| WHAT THE TASK REQUIRES |
Within the records below, find each line that holds the string "picture", then copy it.

--- Start ---

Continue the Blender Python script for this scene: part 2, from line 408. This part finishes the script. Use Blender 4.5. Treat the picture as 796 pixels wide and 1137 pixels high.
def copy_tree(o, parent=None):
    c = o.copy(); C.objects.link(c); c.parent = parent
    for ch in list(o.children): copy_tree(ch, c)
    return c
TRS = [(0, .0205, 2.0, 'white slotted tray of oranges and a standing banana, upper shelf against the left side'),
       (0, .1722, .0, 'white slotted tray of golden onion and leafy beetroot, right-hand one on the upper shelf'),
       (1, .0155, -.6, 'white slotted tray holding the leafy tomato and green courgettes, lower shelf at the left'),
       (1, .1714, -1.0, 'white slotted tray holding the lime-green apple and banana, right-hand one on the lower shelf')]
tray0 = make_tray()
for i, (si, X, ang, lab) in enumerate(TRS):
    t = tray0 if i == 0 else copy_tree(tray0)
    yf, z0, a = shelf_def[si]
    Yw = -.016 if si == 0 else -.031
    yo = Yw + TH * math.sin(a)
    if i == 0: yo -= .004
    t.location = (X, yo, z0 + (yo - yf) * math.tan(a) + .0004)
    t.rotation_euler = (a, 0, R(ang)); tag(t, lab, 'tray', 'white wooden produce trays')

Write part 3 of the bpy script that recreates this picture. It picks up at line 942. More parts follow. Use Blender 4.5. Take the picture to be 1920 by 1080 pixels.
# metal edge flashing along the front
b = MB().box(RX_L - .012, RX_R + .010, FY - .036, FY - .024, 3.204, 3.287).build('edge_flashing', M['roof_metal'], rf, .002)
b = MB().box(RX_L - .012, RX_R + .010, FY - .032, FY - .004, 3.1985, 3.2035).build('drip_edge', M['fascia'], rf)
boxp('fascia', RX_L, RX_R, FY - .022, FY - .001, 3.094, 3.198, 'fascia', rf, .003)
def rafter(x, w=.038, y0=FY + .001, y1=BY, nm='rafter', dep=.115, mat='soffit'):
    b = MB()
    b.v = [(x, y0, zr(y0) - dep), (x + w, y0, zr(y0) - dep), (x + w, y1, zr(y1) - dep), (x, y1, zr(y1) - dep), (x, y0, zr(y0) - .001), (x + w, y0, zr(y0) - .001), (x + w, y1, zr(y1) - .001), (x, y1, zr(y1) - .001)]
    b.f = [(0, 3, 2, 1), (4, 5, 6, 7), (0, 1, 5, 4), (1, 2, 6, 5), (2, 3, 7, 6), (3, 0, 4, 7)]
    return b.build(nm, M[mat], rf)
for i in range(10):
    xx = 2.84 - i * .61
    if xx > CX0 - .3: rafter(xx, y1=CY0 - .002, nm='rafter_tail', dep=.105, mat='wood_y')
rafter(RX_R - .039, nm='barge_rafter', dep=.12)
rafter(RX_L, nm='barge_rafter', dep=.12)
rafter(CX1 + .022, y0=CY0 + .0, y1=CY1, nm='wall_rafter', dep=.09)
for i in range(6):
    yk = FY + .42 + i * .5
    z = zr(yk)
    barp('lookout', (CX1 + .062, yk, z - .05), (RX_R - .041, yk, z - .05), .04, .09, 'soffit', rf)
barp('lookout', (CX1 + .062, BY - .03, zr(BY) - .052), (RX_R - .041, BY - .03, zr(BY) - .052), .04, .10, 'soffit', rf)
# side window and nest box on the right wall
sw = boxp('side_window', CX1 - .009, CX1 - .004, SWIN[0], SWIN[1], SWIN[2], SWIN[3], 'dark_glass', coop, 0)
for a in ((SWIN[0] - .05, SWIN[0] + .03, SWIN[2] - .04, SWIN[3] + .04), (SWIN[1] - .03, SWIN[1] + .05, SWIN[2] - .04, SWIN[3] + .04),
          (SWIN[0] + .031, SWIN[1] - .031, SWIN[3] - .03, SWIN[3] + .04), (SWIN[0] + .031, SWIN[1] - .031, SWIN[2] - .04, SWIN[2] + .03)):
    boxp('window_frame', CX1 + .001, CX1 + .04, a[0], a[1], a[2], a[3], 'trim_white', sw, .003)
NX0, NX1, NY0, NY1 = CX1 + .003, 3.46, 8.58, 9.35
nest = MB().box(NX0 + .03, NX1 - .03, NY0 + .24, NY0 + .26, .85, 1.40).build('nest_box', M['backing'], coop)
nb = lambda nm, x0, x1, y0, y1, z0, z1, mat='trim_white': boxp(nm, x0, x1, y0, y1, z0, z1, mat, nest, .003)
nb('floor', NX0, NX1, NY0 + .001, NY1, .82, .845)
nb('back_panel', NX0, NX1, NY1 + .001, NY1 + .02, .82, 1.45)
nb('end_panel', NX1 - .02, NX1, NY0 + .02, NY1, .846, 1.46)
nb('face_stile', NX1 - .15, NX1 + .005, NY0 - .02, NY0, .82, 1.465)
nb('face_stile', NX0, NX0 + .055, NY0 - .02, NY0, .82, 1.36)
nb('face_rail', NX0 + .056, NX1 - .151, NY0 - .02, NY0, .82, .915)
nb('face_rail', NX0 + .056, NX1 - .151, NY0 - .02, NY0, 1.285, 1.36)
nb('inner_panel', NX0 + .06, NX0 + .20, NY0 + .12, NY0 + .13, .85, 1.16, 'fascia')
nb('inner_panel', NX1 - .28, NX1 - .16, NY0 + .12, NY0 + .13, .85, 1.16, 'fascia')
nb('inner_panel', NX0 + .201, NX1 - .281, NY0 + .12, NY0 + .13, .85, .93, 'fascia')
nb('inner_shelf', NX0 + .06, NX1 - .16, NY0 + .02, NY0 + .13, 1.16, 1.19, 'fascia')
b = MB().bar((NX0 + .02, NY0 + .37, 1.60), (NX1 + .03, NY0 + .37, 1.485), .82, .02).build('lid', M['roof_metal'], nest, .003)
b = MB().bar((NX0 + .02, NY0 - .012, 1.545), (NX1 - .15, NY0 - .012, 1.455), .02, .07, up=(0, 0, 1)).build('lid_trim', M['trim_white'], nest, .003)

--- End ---

| ANSWER |
Continue the Blender Python script for this scene: part 2, from line 408. This part finishes the script. Use Blender 4.5. Treat the picture as 796 pixels wide and 1137 pixels high.
Write part 3 of the bpy script that recreates this picture. It picks up at line 942. More parts follow. Use Blender 4.5. Take the picture to be 1920 by 1080 pixels.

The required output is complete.